[Recorded data]
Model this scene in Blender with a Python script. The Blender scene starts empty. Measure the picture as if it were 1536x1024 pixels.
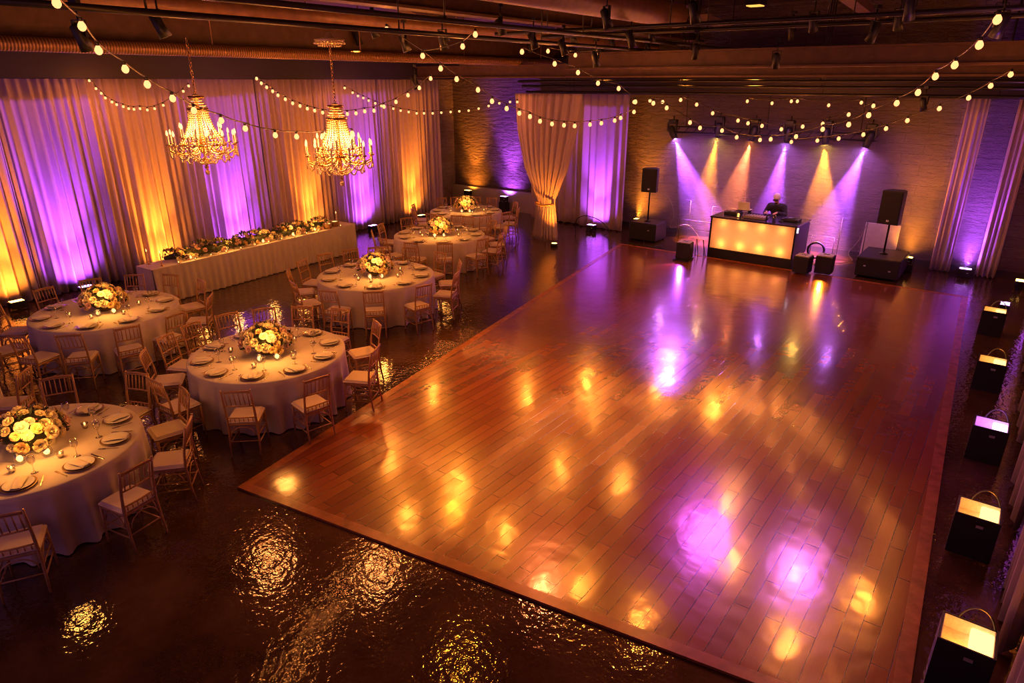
import bpy, math, random
from mathutils import Vector, Matrix
random.seed(7)
PI = math.pi
R = math.radians
scene = bpy.context.scene
COL = scene.collection

# ------------------------------------------------------------------ camera maths (photo 1536x1024)
F = 1000.0; HOR = 122.0; H = 4.4
TH = math.atan((512 - HOR) / F); PSI = R(37.0)
def ray(u, v):
    x = (u - 768) / F; y = -(v - 512) / F
    a = Vector((x, math.cos(TH) + y * math.sin(TH), -math.sin(TH) + y * math.cos(TH)))
    c, s = math.cos(PSI), math.sin(PSI)
    return Vector((c * a.x - s * a.y, s * a.x + c * a.y, a.z))
EYE = Vector((0, 0, H))
def PY(u, v, y): d = ray(u, v); return EYE + d * (y / d.y)
def PX(u, v, x): d = ray(u, v); return EYE + d * (x / d.x)
def PZ(u, v, z=0.0): d = ray(u, v); return EYE + d * ((z - H) / d.z)
def PD(u, v, r): return EYE + ray(u, v).normalized() * r

# ------------------------------------------------------------------ mesh builder
class MB:
    def __init__(self): self.v = []; self.f = []; self.m = []; self.s = []
    def add(self, vs, fs, mi=0, smooth=True):
        b = len(self.v); self.v += [tuple(p) for p in vs]
        for f in fs: self.f.append(tuple(i + b for i in f)); self.m.append(mi); self.s.append(smooth)
    def box(self, c, size, mi=0, rot=None, taper=1.0, bev=0.0):
        hx, hy, hz = size[0] / 2, size[1] / 2, size[2] / 2
        if bev > 0:
            b = min(bev, hx * .9, hy * .9, hz * .9)
            def ring(x, y, z, bb):
                return [(x, -y + bb, z), (x, y - bb, z), (x - bb, y, z), (-x + bb, y, z), (-x, y - bb, z), (-x, -y + bb, z), (-x + bb, -y, z), (x - bb, -y, z)]
            rings = [ring(hx - b, hy - b, -hz, b * .3), ring(hx, hy, -hz + b, b), ring(hx * taper, hy * taper, hz - b, b), ring((hx - b) * taper, (hy - b) * taper, hz, b * .3)]
            vs = [p for r_ in rings for p in r_]; fs = []
            for k in range(3):
                for i in range(8):
                    j = (i + 1) % 8; fs.append((k * 8 + i, k * 8 + j, k * 8 + 8 + j, k * 8 + 8 + i))
            fs.append(tuple(range(7, -1, -1))); fs.append(tuple(range(24, 32)))
        else:
            vs = []
            for z, t in ((-hz, 1.0), (hz, taper)):
                vs += [(-hx * t, -hy * t, z), (hx * t, -hy * t, z), (hx * t, hy * t, z), (-hx * t, hy * t, z)]
            fs = [(3, 2, 1, 0), (4, 5, 6, 7), (0, 1, 5, 4), (1, 2, 6, 5), (2, 3, 7, 6), (3, 0, 4, 7)]
        M = Matrix.Translation(c) @ (rot.to_4x4() if rot is not None else Matrix.Identity(4))
        self.add([M @ Vector(p) for p in vs], fs, mi, False)
    def tube(self, pts, r, n=8, mi=0, cap=True):
        pts = [Vector(p) for p in pts]; k = len(pts)
        rs = list(r) if isinstance(r, (list, tuple)) else [r] * k
        vs = []; up = None
        for i, p in enumerate(pts):
            t = (pts[min(i + 1, k - 1)] - pts[max(i - 1, 0)])
            if t.length < 1e-9: t = Vector((0, 0, 1))
            t.normalize()
            if up is None:
                up = Vector((0, 0, 1)) if abs(t.z) < .9 else Vector((1, 0, 0))
            a = up - t * up.dot(t)
            if a.length < 1e-6: a = t.orthogonal()
            a.normalize(); b = t.cross(a); up = a
            for j in range(n):
                w = 2 * PI * j / n; vs.append(p + (a * math.cos(w) + b * math.sin(w)) * rs[i])
        fs = []
        for i in range(k - 1):
            for j in range(n):
                q = (j + 1) % n; fs.append((i * n + j, i * n + q, i * n + n + q, i * n + n + j))
        if cap: fs.append(tuple(range(n - 1, -1, -1))); fs.append(tuple(range((k - 1) * n, k * n)))
        self.add(vs, fs, mi)
    def lathe(self, prof, n=20, c=(0, 0, 0), mi=0, M=None, close=False):
        vs = []; fs = []; k = len(prof)
        for (r_, z) in prof:
            for j in range(n):
                w = 2 * PI * j / n; vs.append(Vector((r_ * math.cos(w), r_ * math.sin(w), z)))
        for i in range(k - 1):
            for j in range(n):
                q = (j + 1) % n; fs.append((i * n + j, i * n + q, i * n + n + q, i * n + n + j))
        if close: fs.append(tuple(range(n - 1, -1, -1))); fs.append(tuple(range((k - 1) * n, k * n)))
        T = Matrix.Translation(c) @ (M.to_4x4() if M is not None else Matrix.Identity(4))
        self.add([T @ p for p in vs], fs, mi)
    def ball(self, c, r, n=10, m=6, mi=0, s=(1, 1, 1)):
        vs = [Vector((c[0], c[1], c[2] - r * s[2]))]
        for i in range(1, m):
            a = -PI / 2 + PI * i / m
            for j in range(n):
                w = 2 * PI * j / n
                vs.append(Vector((c[0] + r * s[0] * math.cos(a) * math.cos(w), c[1] + r * s[1] * math.cos(a) * math.sin(w), c[2] + r * s[2] * math.sin(a))))
        vs.append(Vector((c[0], c[1], c[2] + r * s[2]))); fs = []
        for j in range(n): fs.append((0, 1 + (j + 1) % n, 1 + j))
        for i in range(m - 2):
            for j in range(n):
                q = (j + 1) % n; fs.append((1 + i * n + j, 1 + i * n + q, 1 + (i + 1) * n + q, 1 + (i + 1) * n + j))
        t = len(vs) - 1
        for j in range(n): fs.append((1 + (m - 2) * n + j, 1 + (m - 2) * n + (j + 1) % n, t))
        self.add(vs, fs, mi)
    def grid(self, fn, nu, nv, mi=0, closed=False):
        vs = [fn(i / nu, j / nv) for j in range(nv + 1) for i in range(nu + (0 if closed else 1))]
        w = nu if closed else nu + 1; fs = []
        for j in range(nv):
            for i in range(nu):
                q = (i + 1) % w; fs.append((j * w + i, j * w + q, (j + 1) * w + q, (j + 1) * w + i))
        self.add(vs, fs, mi)
    def mesh(self, name, mats):
        me = bpy.data.meshes.new(name); me.from_pydata(self.v, [], self.f)
        for m_ in (mats if isinstance(mats, (list, tuple)) else [mats]): me.materials.append(m_)
        me.polygons.foreach_set('material_index', self.m); me.polygons.foreach_set('use_smooth', self.s)
        me.update(); return me
    def build(self, name, mats, parent=None, loc=None):
        return link(name, self.mesh(name, mats), parent, loc)

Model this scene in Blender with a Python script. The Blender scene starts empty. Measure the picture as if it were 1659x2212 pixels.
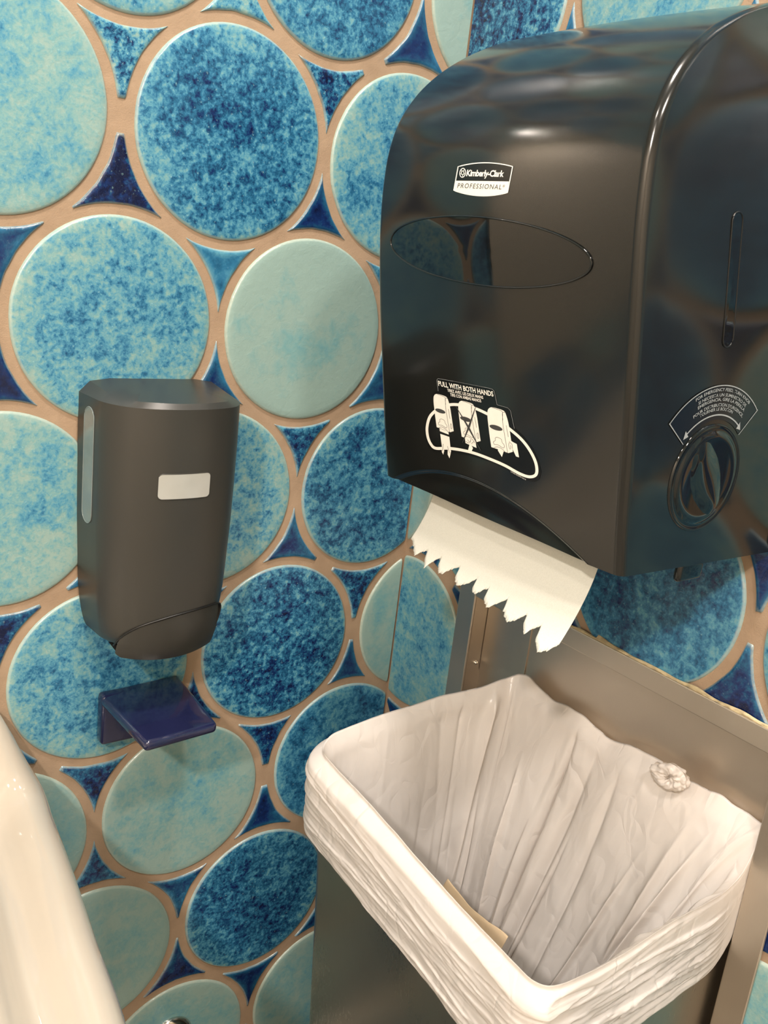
import bpy, bmesh, math, random
from mathutils import Vector, Matrix, noise
PI = math.pi
S = 0.22            # metres per tile pitch
ZO = 1.586          # height of the lattice origin above the floor
C = bpy.context.scene.collection
def W(x, y, z):     # wall units -> world metres (corner at x = y = 0)
    return Vector((x * S, y * S, z * S + ZO))

# ------------------------------------------------------------------ camera
cam_d = bpy.data.cameras.new('camera'); cam = bpy.data.objects.new('camera', cam_d); C.objects.link(cam)
cam_d.sensor_fit = 'HORIZONTAL'; cam_d.sensor_width = 36.0
cam_d.lens = 2026.54 / 1659 * 36.0; cam_d.clip_start = 0.02
Rm = ((0.80566927, -0.58147774, 0.11305161), (-0.07238234, -0.28605444, -0.95547562), (0.58792688, 0.76161440, -0.27255399))
M = Matrix(((Rm[0][0], -Rm[1][0], -Rm[2][0]), (Rm[0][1], -Rm[1][1], -Rm[2][1]), (Rm[0][2], -Rm[1][2], -Rm[2][2]))).to_4x4()
# image "down" is camera -y, so world y axis of camera = -row1
cam.matrix_world = Matrix.Translation(W(-3.35508, -4.10103, -0.39150)) @ M
bpy.context.scene.camera = cam
# ------------------------------------------------------------------ world, exposure, lights
sc = bpy.context.scene
sc.view_settings.view_transform = 'Standard'; sc.view_settings.look = 'None'
sc.view_settings.gamma = 1.0; sc.view_settings.use_curve_mapping = False
sc.view_settings.exposure = 0.0
wd = bpy.data.worlds.new('world'); sc.world = wd; wd.use_nodes = True
wd.node_tree.nodes['Background'].inputs[0].default_value = (0.5, 0.46, 0.4, 1)
wd.node_tree.nodes['Background'].inputs[1].default_value = 0.15
CEIL = 5.06; FLOOR = -ZO / S; XW = -11.5; YW = -12.0
LIGHTS = [(-1.9, -2.5, 22), (-9.0, -7.6, 80), (-5.6, -3.6, 6), (-2.8, -6.6, 23)]   # x, y, watts
LCOL = (1.0, 0.895, 0.80)

# ------------------------------------------------------------------ helpers
def link(o, parent=None):
    C.objects.link(o)
    if parent is not None:
        o.parent = parent
        o.matrix_parent_inverse = Matrix.Translation(-parent.location)
    return o
def obj(name, bm, mats, parent=None, smooth=True):
    me = bpy.data.meshes.new(name)
    bm.normal_update(); bm.to_mesh(me); bm.free()
    if not isinstance(mats, (list, tuple)): mats = [mats]
    for m in mats: me.materials.append(m)
    if smooth:
        for p in me.polygons: p.use_smooth = True
    return link(bpy.data.objects.new(name, me), parent)
def tag(o, label=None, cat=None, group=None, kind=None):
    if label: o['label'] = label
    if cat: o['category'] = cat
    if group: o['group'] = group
    if kind: o['kind'] = kind
    return o
def empty(name, loc, label, cat, group=None):
    o = bpy.data.objects.new(name, None); C.objects.link(o); o.location = loc
    o.empty_display_size = 0.02
    return tag(o, label, cat, group)
def sharp(o, ang=35):
    me = o.data; me.polygons.foreach_set('use_smooth', [True] * len(me.polygons))
    try: me.set_sharp_from_angle(angle=math.radians(ang))
    except Exception: pass
    return o
def interp(tab, t):
    if t <= tab[0][0]: return tab[0][1]
    for a, b in zip(tab, tab[1:]):
        if t <= b[0]:
            f = (t - a[0]) / (b[0] - a[0]); return a[1] + (b[1] - a[1]) * f
    return tab[-1][1]
def smooth_interp(tab, t):      # monotone-ish Catmull-Rom
    n = len(tab)
    if t <= tab[0][0]: return tab[0][1]
    if t >= tab[-1][0]: return tab[-1][1]
    for i in range(n - 1):
        a, b = tab[i], tab[i + 1]
        if t <= b[0]:
            h = b[0] - a[0]; f = (t - a[0]) / h
            m0 = (b[1] - tab[i - 1][1]) / (b[0] - tab[i - 1][0]) if i > 0 else (b[1] - a[1]) / h
            m1 = (tab[i + 2][1] - a[1]) / (tab[i + 2][0] - a[0]) if i + 2 < n else (b[1] - a[1]) / h
            f2, f3 = f * f, f * f * f
            return (2*f3 - 3*f2 + 1) * a[1] + (f3 - 2*f2 + f) * h * m0 + (-2*f3 + 3*f2) * b[1] + (f3 - f2) * h * m1
def sstep(a, b, x):
    t = max(0.0, min(1.0, (x - a) / (b - a))); return t * t * (3 - 2 * t)
def box(bm, x0, x1, y0, y1, z0, z1, mi=0):
    v = [bm.verts.new(W(x, y, z)) for x in (x0, x1) for y in (y0, y1) for z in (z0, z1)]
    for f in ((0,1,3,2), (4,6,7,5), (0,4,5,1), (2,3,7,6), (0,2,6,4), (1,5,7,3)):
        fc = bm.faces.new([v[i] for i in f]); fc.material_index = mi
    bmesh.ops.recalc_face_normals(bm, faces=bm.faces)
def bevel(bm, w, seg=3, ang=30):
    es = [e for e in bm.edges if len(e.link_faces) == 2 and e.calc_face_angle(0) > math.radians(ang)]
    bmesh.ops.bevel(bm, geom=es, offset=w * S, segments=seg, profile=0.5, affect='EDGES', clamp_overlap=True)
def grid(bm, nu, nv, f, closed_u=False, mi=0):
    V = [[bm.verts.new(f(i, j)) for i in range(nu)] for j in range(nv)]
    for j in range(nv - 1):
        for i in range(nu if closed_u else nu - 1):
            k = (i + 1) % nu
            fc = bm.faces.new((V[j][i], V[j][k], V[j + 1][k], V[j + 1][i])); fc.material_index = mi
    return V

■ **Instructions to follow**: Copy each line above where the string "with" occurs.

■ **Output below**:
Model this scene in Blender with a Python script. The Blender scene starts empty. Measure the picture as if it were 1536x1024 pixels.
Model this scene in Blender with a Python script. The Blender scene starts empty. Measure the picture as if it were 1659x2212 pixels.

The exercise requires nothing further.